Une réforme hors-sol
Le Figaro explique pourquoi le projet initial de Macron a échoué :
«L'impréparation de la mère des réformes, ainsi qu'elle était pourtant qualifiée, a été la faute originelle. D'abord, imaginer réunir, d'un coup de baguette magique, 42 régimes de retraite en un seul relevait de l'utopie. Il était évident que chacun vendrait cher sa peau avant de renoncer à ses spécificités, ses traditions, ses droits acquis. Ensuite, prétendre d'entrée de jeu qu'aucune mesure d'âge ne serait nécessaire pour équilibrer le système financièrement revenait à nier la réalité.
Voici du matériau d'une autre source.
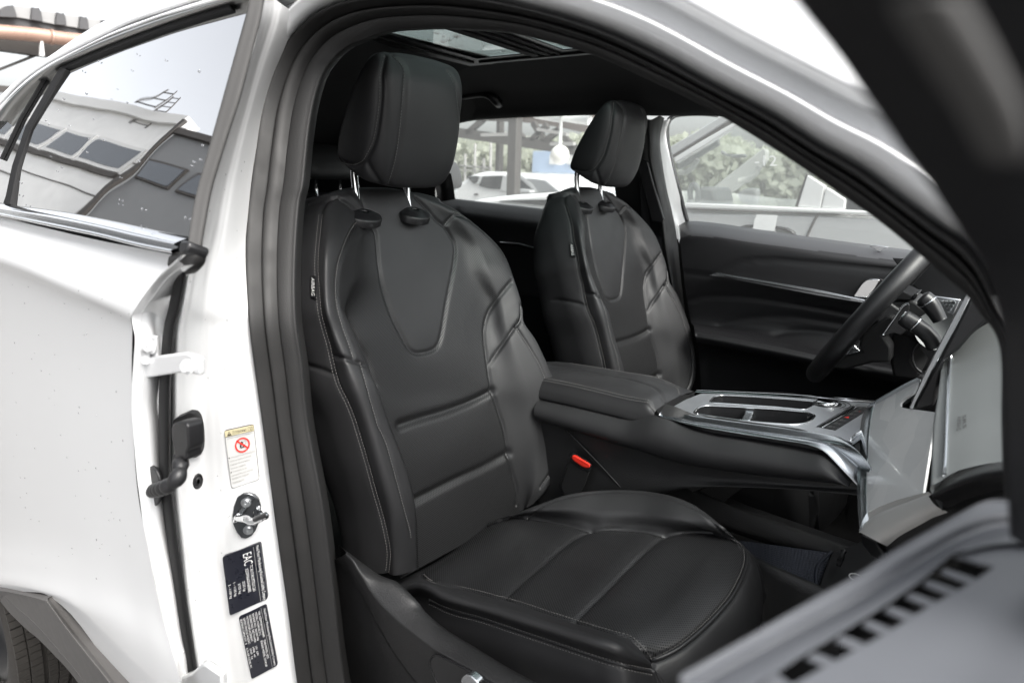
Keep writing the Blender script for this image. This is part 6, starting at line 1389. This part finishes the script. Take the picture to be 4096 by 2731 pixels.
# trees: one far wood, thousands of leaf clumps
TREE = mat('pale_foliage', (.46, .475, .40), .9, vary=.05, vscale=.6); _nt = TREE.node_tree; _tl = _nt.nodes.new('ShaderNodeBsdfTranslucent'); _tl.inputs[0].default_value = (.60, .62, .52, 1); _mx = _nt.nodes.new('ShaderNodeMixShader'); _mx.inputs[0].default_value = .5
_nt.links.new(_nt.nodes['Principled BSDF'].outputs[0], _mx.inputs[1]); _nt.links.new(_tl.outputs[0], _mx.inputs[2]); _nt.links.new(_mx.outputs[0], _nt.nodes['Material Output'].inputs[0])
TREE2 = mat('green_foliage', (.13, .17, .08), .9)
def wood(name, x0, x1, y, hmin, hmax, n, m, lab):
    V = []; F = []
    for i in range(n):
        x = rng.uniform(x0, x1); top = hmin + (hmax - hmin) * (.5 + .35 * math.sin(x * .9) + .15 * math.sin(x * 2.7 + 1)); z = top * (1 - rng.random() ** 1.6 * .95); yy = y + rng.normal(0, 1.6)
        s = rng.uniform(.12, .34); a = rng.normal(0, 1, 3); a /= np.linalg.norm(a); b_ = np.cross(a, rng.normal(0, 1, 3)); b_ /= np.linalg.norm(b_); c = np.array([x, yy, z]); k = len(V)
        V += [c - a * s, c + b_ * s * .7, c + a * s, c - b_ * s * .7]; F.append((k, k+1, k+2, k+3))
    return mk(name, V, F, m, smooth=False, label=lab, cat='trees', kind='stuff')
wood('treeline', -55, 14, 32, 2.3, 3.5, 46000, TREE, 'pale green wood filling the far side of the yard')
# --- parked silver-white SUV
sv = tag(empty('parked_suv', tuple(nY([(900,1300)], 6.2)[0] * np.array([1, 1, 0]))), 'silver SUV with dark side windows parked beyond the far rear window', 'car')
y0 = 6.2
prof = [(150,1250),(230,1190),(300,1105),(360,1072),(440,1010),(520,982),(640,962),(930,968),(1100,985),(1280,1010),(1420,1052),(1500,1092),(1580,1150),(1660,1222),(1800,1260),(2100,1330),(2250,1420)]
pp = nY(prof, y0); base = [(pp[-1][0] + .1, y0, .35), (pp[0][0] - .1, y0, .35)]
slab('body', np.concatenate([pp, base]), -EY, 1.75, WHITECAR, sv, bevel=.07, seg=4)
for nm, q, m in (('quarter_window', [(385,1030),(515,1020),(575,1022),(540,1105),(480,1128)], DARKGLASS), ('window', [(598,1026),(872,1016),(838,1200),(690,1192),(552,1156),(590,1080)], DARKGLASS), ('window', [(1040,1030),(1130,1088),(1230,1180),(1262,1246),(1036,1246)], DARKGLASS), ('windshield', [(1170,1055),(1300,1060),(1440,1078),(1530,1150),(1625,1226),(1350,1246),(1275,1130)], mat('far_windscreen', (.25, .26, .27), .1)),
                 ('pillar_strip', [(515,1020),(600,1022),(560,1130),(505,1140),(540,1090)], SILVERCAR), ('pillar_strip', [(876,1018),(1036,1020),(1036,1246),(838,1226)], SILVERCAR), ('window_surround', [(1040,1000),(1130,1010),(1290,1130),(1360,1246),(1330,1250),(1240,1170),(1130,1070),(1040,1022)], SILVERCAR), ('door_mirror', [(1092,1200),(1130,1192),(1240,1212),(1250,1250),(1100,1246)], SILVERCAR), ('door_handle', [(480,1262),(520,1255),(540,1275),(490,1282)], STEEL)):
    slab(nm, nY(q, y0 - (.03 if 'mirror' not in nm else .15)), -EY, .05 if 'mirror' not in nm else .12, m, sv, bevel=.008)
for cx in (350, 1750):
    c = nY([(cx, 1300)], y0)[0]; mb = MB(); mb.tube([(c[0], y0 - .02, .34), (c[0], y0 + .2, .34)], .34, 28); mb.build('wheel', TYRE, sv)
# --- vehicle alongside, facing the other way
tk = tag(empty('adjacent_pickup', (.6, 2.0, 0)), 'pale pickup parked close alongside, its front door filling the far window', 'car')
tY = 1.95
c3 = lambda pts, y=tY: np.array([pY(px('c3', *c), y) for c in pts])
hood = nY([(300,1400),(560,1332),(700,1312),(1000,1276),(1300,1256),(1560,1240),(1900,1245),(2300,1262)], tY)
belt = c3([(100,1075),(240,1090),(1000,1120),(1640,1150),(2400,1190)])
pl_ = np.concatenate([hood, belt[1:], [(belt[-1][0], tY, .4), (hood[0][0] - .1, tY, .4)]])
slab('body', pl_, -EY, 1.75, WHITECAR, tk, bevel=.03, seg=3)
slab('lower_door', np.concatenate([c3([(0,1190),(700,1200),(1635,1215),(2400,1260)], tY - .02), [(3.0, tY - .02, .45), (-.3, tY - .02, .45)]]), -EY, .02, SILVERCAR, tk, bevel=.004)
slab('belt_trim', c3([(235,1074),(1000,1106),(1640,1136),(2400,1170),(2400,1210),(1640,1184),(1000,1158),(240,1130)], tY - .03), -EY, .03, WHITECAR, tk, bevel=.006)
slab('shadow_line', c3([(240,1134),(1000,1164),(1640,1190),(2400,1214),(2400,1222),(1640,1200),(1000,1176),(240,1146)], tY - .028), -EY, .01, STEEL, tk, bevel=0)
slab('cowl', nY([(830,1356),(1100,1345),(1540,1340),(1900,1345),(1900,1440),(1500,1416),(1300,1400),(1060,1376)], tY - .01), -EY, .02, DARKGLASS, tk, bevel=0)
slab('pillar', c3([(-60,570),(80,490),(330,342),(585,185),(900,20),(1000,60),(665,236),(450,372),(110,580),(-40,680)]), -EY, .06, SILVERCAR, tk, bevel=.006)
slab('window_gap', c3([(105,578),(450,374),(665,238),(800,170),(812,182),(700,256),(400,430),(115,602)], tY - .003), -EY, .03, STEEL, tk, bevel=0)
slab('window_frame', c3([(116,604),(400,432),(704,258),(900,150),(930,190),(742,288),(430,484),(130,664)], tY - .01), -EY, .05, WHITECAR, tk, bevel=.005)
slab('roof', c3([(900,20),(1000,60),(930,190),(2400,190),(2400,20)]), -EY, 1.7, WHITECAR, tk, bevel=.02)
slab('center_post', c3([(1515,785),(1695,900),(1690,915),(1648,1134),(1410,1116)], tY - .012), -EY, .05, WHITECAR, tk, bevel=.004)
slab('center_post', c3([(1712,912),(1910,1040),(1900,1148),(1660,1134)], tY - .012), -EY, .05, WHITECAR, tk, bevel=.004)
slab('post_edge', c3([(1500,775),(1520,786),(1414,1118),(1385,1112)], tY - .006), -EY, .04, STEEL, tk, bevel=0)
slab('side_window', c3([(130,662),(430,482),(740,288),(930,190),(1700,500),(1700,800),(1500,790),(1400,1114),(250,1080),(170,800)], tY + .02), -EY, .005, GLASS_CLEAR, tk, bevel=0)
slab('rear_window', c3([(1905,1040),(1960,1000),(2400,1000),(2400,1180),(1900,1146)], tY + .02), -EY, .005, DARKGLASS, tk, bevel=0)
PALEIN = mat('pale_cabin_trim', (.42, .42, .40), .7); GREYIN = mat('grey_cabin_trim', (.16, .165, .165), .6)
slab('far_pillar', c3([(530,910),(620,840),(1050,505),(1090,520),(1085,640),(880,840),(660,1010),(560,1080)], tY + 1.3), -EY, .06, PALEIN, tk, bevel=.01)
slab('dashboard', c3([(390,905),(530,915),(570,1090),(300,1090)], tY + .5), -EY, .3, GREYIN, tk, bevel=.02)
tube('steering_wheel', [c3([(330 + 42 * math.cos(a), 985 + 100 * math.sin(a))], tY + .4)[0] for a in np.linspace(0, 2 * math.pi, 28, endpoint=False)], .016, GREYIN, tk, n=8, closed=True)
tube('grab_handle', c3([(170,760),(250,755),(330,690),(370,620)], tY + .1), .014, PALEIN, tk, n=8); tube('grab_handle', c3([(800,850),(900,830),(980,760),(1010,690)], tY + 1.2), .02, PALEIN, tk, n=8)
slab('sun_visor', c3([(135,655),(420,485),(580,400),(585,470),(420,570),(260,680),(160,730)], tY + .15), -EY, .03, GREYIN, tk, bevel=.005)
slab('rear_mirror', c3([(600,520),(680,575),(860,560),(870,600),(740,605),(610,570)], tY + .7), -EY, .04, GREYIN, tk, bevel=.01)
slab('far_mirror', c3([(760,985),(860,920),(985,925),(985,1085),(755,1085)], tY + 1.75), -EY, .1, GREYIN, tk, bevel=.02)
text_on('window_marking', '-12', c3([(965,690),(1195,690),(1195,580),(965,580)], tY + .012), mat('white_marker', (.8, .8, .8), .6), tk)
tube('door_gap', c3([(1640,1150),(1632,1195),(1590,1255),(1550,1340),(1510,1430),(1480,1560)], tY - .021), .006, STEEL, tk, n=6)
hnp = c3([(800,1325),(870,1305),(960,1303),(1180,1318),(1290,1335),(1360,1370),(1390,1412),(1360,1412),(1300,1365),(1180,1345),(960,1335),(860,1335)], tY - .045)
slab('door_handle', hnp, -EY, .03, SATINBLK, tk, bevel=.006)
pap = tag(slab('paper_sheet', c3([(985,1196),(1203,1206),(1188,1260),(1172,1372),(944,1350),(960,1260)], tY - .06), -EY, .002, mat('white_paper', (.78, .78, .78), .8), None, bevel=0), 'white sheet of paper tucked behind the door handle of the pickup', 'paper')
tube('overhead_wire', mX([(1250,-10),(1960,150),(2600,330)], -9), .012, WALLW, ev, n=6)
Ce propos de campagne ne pouvait tromper toute personne consciente de l'évolution de notre démographie. … Deuxième constat, donc : la facture de la réforme sera très élevée ; et le système à venir ne sera sans doute pas moins obscur que le précédent.»
Le pessimisme n'est pas de mise
En dépit d'un mécontentement populaire justifié, la France compte de nombreux points forts, fait remarquer Aldo Cazzullo dans Corriere della Sera :
«La France ne sait pas vraiment qui elle est, quel est son rôle dans le monde, et, surtout, elle ne comprend pas pourquoi ses présidents, depuis des années, ne font que lui demander des sacrifices. ... La France de l'après-guerre était un pays plus pauvre que celui d'aujourd'hui. ... Mais c'était un pays qui évoluait 'du moins au plus', et non 'du plus au moins'. Mitterrand, à peine élu, avait diminué l'âge de départ à la retraite de 65 à 60 ans. Aujourd'hui, la grogne est telle qu'elle empêche d'entrevoir les aspects positifs : un Etat qui fonctionne, une santé publique qui reste parmi les meilleures, une démographie plus vivace que celle de l'Italie ou de l'Allemagne. Tout n'est pas perdu.»
Battre en retraite est une erreur
Le gouvernement français n'aurait pas dû lâcher du lest sur la réforme, critique Helsingin Sanomat :
«Comme beaucoup de ses prédécesseurs, le gouvernement français plie sur un dossier sur lequel il devrait rester inflexible. ... En sortant le chéquier pour apaiser les gilets jaunes, la France avait renoncé au projet d'équilibrer l'excédent des dépenses cette année et l'année suivante. Elle renonce à présent à maîtriser ses dépenses sur le long terme. Dans la zone euro, les affaires des autres sont aussi nos affaires. Les réformes visant à consolider le système des retraites font partie des réformes structurelles que les pays de la zone euro devraient mener à bien pour que la zone euro fonctionne mieux à l'avenir.»
La lutte se poursuivra
Evrensel estime pour sa part que les concessions faites ne vont pas assez loin :
«L'âge de départ à la retraite a été repoussé et Macron, qui agit au nom du capital, appelle ceci une 'réforme'. Depuis septembre, la classe ouvrière répond aux attaques de la bourgeoisie, plus véhémentes encore qu'en 1995, par des grèves générales et une mobilisation très suivies. ... Même les syndicats ont serré les rangs. Y compris la CFDT, proche du gouvernement, qui a dû céder à la pression de la rue. Et ils ont fini par l'emporter. Le Premier ministre, Edouard Philippe, a provisoirement retiré l'adoption de l'âge pivot à 64 ans et a dû annoncer que la 'réforme' ferait l'objet d'un débat dans le cadre d'une conférence. Mais la loi n'a pas été définitivement retirée. Alors les travailleurs non plus ne se sont pas retirés. Les grèves et la mobilisation se poursuivront.»